A trick that circulates online is to take out an annual policy on the old car and cancel it within the 14-day cooling-off period. It sounds like free short-term cover. It is not.

Insurers can charge a pro-rata amount for the days you were covered, as you were using their insurance during this time they would have to pay for any claims. There could also be an administration fee, so a fortnight this way could actually cost more than a purpose-built short-term policy. It is not what the cooling off period is intended for and you have better options, such as short term car insurance. For keeping an old car covered while you sell it, dedicated temporary insurance is a cleaner and safer way. When the car does sell, our guide to selling your car covers the paperwork side.

Frequently asked questions

Do I need insurance on my old car while I try to sell it?

If it is kept on a public road or driveway and you may drive it or show it to buyers, yes. The exception is declaring it off the road with a SORN, kept on private land, and arranging short-term cover only when a buyer comes to view it.

Will I lose my no claims bonus if I move my insurance to my new car?

No. Your no claims bonus is attached to your main policy and moves with it to the new car. Any cover you arrange for the old car is separate and does not affect the bonus you have built up.
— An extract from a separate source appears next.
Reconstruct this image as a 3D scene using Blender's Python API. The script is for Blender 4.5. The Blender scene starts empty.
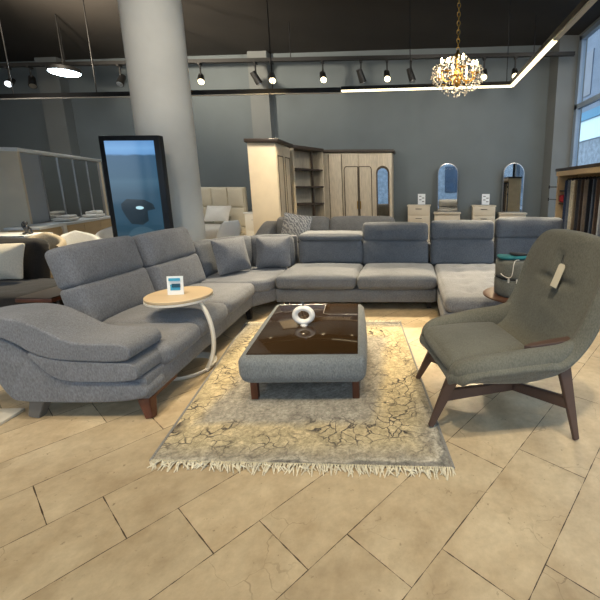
import bpy, bmesh, math, random
from mathutils import Vector, Matrix, Euler, noise
random.seed(7)
S = bpy.context.scene
COL = S.collection
PI = math.pi
R = math.radians

# ------------------------------------------------------------------ materials
def newmat(name):
    m = bpy.data.materials.new(name); m.use_nodes = True
    nt = m.node_tree; b = nt.nodes['Principled BSDF']
    return m, nt, b
def N(nt, t, **kw):
    n = nt.nodes.new(t)
    for k, v in kw.items():
        if k.startswith('i_'):
            key = k[2:]
            n.inputs[int(key) if key.isdigit() else key.replace('_', ' ')].default_value = v
        else: setattr(n, k, v)
    return n
def rgb(r, g, b):
    f = lambda c: (c/255/12.92) if c/255 <= .04045 else ((c/255+.055)/1.055)**2.4
    return (f(r), f(g), f(b), 1)
def mul(c, k): return (c[0]*k, c[1]*k, c[2]*k, 1)
def noisy(name, c, rough=.6, scale=8, var=.15, bump=0, bscale=None, metal=0, stretch=None, detail=4, sheen=0, spec=.5, coat=0):
    m, nt, b = newmat(name)
    tc = N(nt, 'ShaderNodeTexCoord'); src = tc.outputs['Object']
    if stretch:
        mp = N(nt, 'ShaderNodeMapping'); mp.inputs['Scale'].default_value = stretch
        nt.links.new(src, mp.inputs['Vector']); src = mp.outputs['Vector']
    no = N(nt, 'ShaderNodeTexNoise', i_Scale=scale, i_Detail=detail)
    nt.links.new(src, no.inputs['Vector'])
    mx = N(nt, 'ShaderNodeMix', data_type='RGBA')
    mx.inputs[6].default_value = mul(c, 1-var); mx.inputs[7].default_value = mul(c, 1+var)
    rp = N(nt, 'ShaderNodeMapRange', i_1=.3, i_2=.7)
    nt.links.new(no.outputs['Fac'], rp.inputs[0]); nt.links.new(rp.outputs[0], mx.inputs[0])
    nt.links.new(mx.outputs[2], b.inputs['Base Color'])
    b.inputs['Roughness'].default_value = rough; b.inputs['Metallic'].default_value = metal
    b.inputs['Specular IOR Level'].default_value = spec
    b.inputs['Sheen Weight'].default_value = sheen; b.inputs['Coat Weight'].default_value = coat
    if bump:
        n2 = N(nt, 'ShaderNodeTexNoise', i_Scale=bscale or scale, i_Detail=3)
        nt.links.new(src, n2.inputs['Vector'])
        bp = N(nt, 'ShaderNodeBump', i_Strength=bump, i_Distance=.01)
        nt.links.new(n2.outputs['Fac'], bp.inputs['Height']); nt.links.new(bp.outputs[0], b.inputs['Normal'])
    return m
def fabric(name, c, var=.28, scale=140):
    m, nt, b = newmat(name)
    tc = N(nt, 'ShaderNodeTexCoord')
    mp = N(nt, 'ShaderNodeMapping'); mp.inputs['Scale'].default_value = (1, 1, .45)
    nt.links.new(tc.outputs['Object'], mp.inputs[0])
    n1 = N(nt, 'ShaderNodeTexNoise', i_Scale=scale, i_Detail=3); nt.links.new(mp.outputs[0], n1.inputs['Vector'])
    n2 = N(nt, 'ShaderNodeTexNoise', i_Scale=5, i_Detail=3); nt.links.new(tc.outputs['Object'], n2.inputs['Vector'])
    ad = N(nt, 'ShaderNodeMath', operation='MULTIPLY_ADD'); ad.inputs[1].default_value = .35
    nt.links.new(n2.outputs['Fac'], ad.inputs[0]); nt.links.new(n1.outputs['Fac'], ad.inputs[2])
    rp = N(nt, 'ShaderNodeMapRange', i_1=.45, i_2=.9); nt.links.new(ad.outputs[0], rp.inputs[0])
    mx = N(nt, 'ShaderNodeMix', data_type='RGBA'); mx.inputs[6].default_value = mul(c, 1-var); mx.inputs[7].default_value = mul(c, 1+var)
    nt.links.new(rp.outputs[0], mx.inputs[0]); nt.links.new(mx.outputs[2], b.inputs['Base Color'])
    b.inputs['Roughness'].default_value = .95; b.inputs['Specular IOR Level'].default_value = .15
    b.inputs['Sheen Weight'].default_value = .15
    bp = N(nt, 'ShaderNodeBump', i_Strength=.35, i_Distance=.004)
    nt.links.new(n1.outputs['Fac'], bp.inputs['Height'])
    n3 = N(nt, 'ShaderNodeTexNoise', i_Scale=9, i_Detail=2); nt.links.new(tc.outputs['Object'], n3.inputs['Vector'])
    bp2 = N(nt, 'ShaderNodeBump', i_Strength=.25, i_Distance=.03)
    nt.links.new(n3.outputs['Fac'], bp2.inputs['Height']); nt.links.new(bp.outputs[0], bp2.inputs['Normal'])
    nt.links.new(bp2.outputs[0], b.inputs['Normal'])
    return m
def emis(name, c, s):
    m, nt, b = newmat(name)
    b.inputs['Base Color'].default_value = c; b.inputs['Emission Color'].default_value = c; b.inputs['Emission Strength'].default_value = s
    return m
def mirror(name, c=(.85, .87, .88, 1), rough=.015):
    m, nt, b = newmat(name); b.inputs['Base Color'].default_value = c; b.inputs['Metallic'].default_value = 1; b.inputs['Roughness'].default_value = rough
    return m
def pane(name, tint, refl=.12):
    m = bpy.data.materials.new(name); m.use_nodes = True; nt = m.node_tree
    for n in list(nt.nodes):
        if n.type != 'OUTPUT_MATERIAL': nt.nodes.remove(n)
    o = [n for n in nt.nodes if n.type == 'OUTPUT_MATERIAL'][0]
    t = N(nt, 'ShaderNodeBsdfTransparent'); t.inputs[0].default_value = tint
    g = N(nt, 'ShaderNodeBsdfGlossy'); g.inputs['Roughness'].default_value = .02
    fr = N(nt, 'ShaderNodeFresnel'); fr.inputs[0].default_value = 1.45
    mx = N(nt, 'ShaderNodeMixShader')
    gm = N(nt, 'ShaderNodeNewGeometry'); iv = N(nt, 'ShaderNodeMath', operation='SUBTRACT'); iv.inputs[0].default_value = 1; nt.links.new(gm.outputs['Backfacing'], iv.inputs[1])
    fm = N(nt, 'ShaderNodeMath', operation='MULTIPLY'); nt.links.new(fr.outputs[0], fm.inputs[0]); nt.links.new(iv.outputs[0], fm.inputs[1])
    nt.links.new(fm.outputs[0], mx.inputs[0]); nt.links.new(t.outputs[0], mx.inputs[1]); nt.links.new(g.outputs[0], mx.inputs[2])
    nt.links.new(mx.outputs[0], o.inputs[0])
    return m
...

What is a Temporary Additional Vehicle?

It is an add-on some insurers offer that keeps a second car insured on your existing policy for a short period, often around 30 days, while you move your main cover to a new car. Terms vary, so call your insurer to ask whether they offer it.

What happens if a buyer crashes my car during a test drive?

If your cover only insures you as the owner, a buyer driving the car may not be covered at all. The safest approach is to ask the buyer to take out their own day policy before driving, so any claim goes through their insurance rather than yours.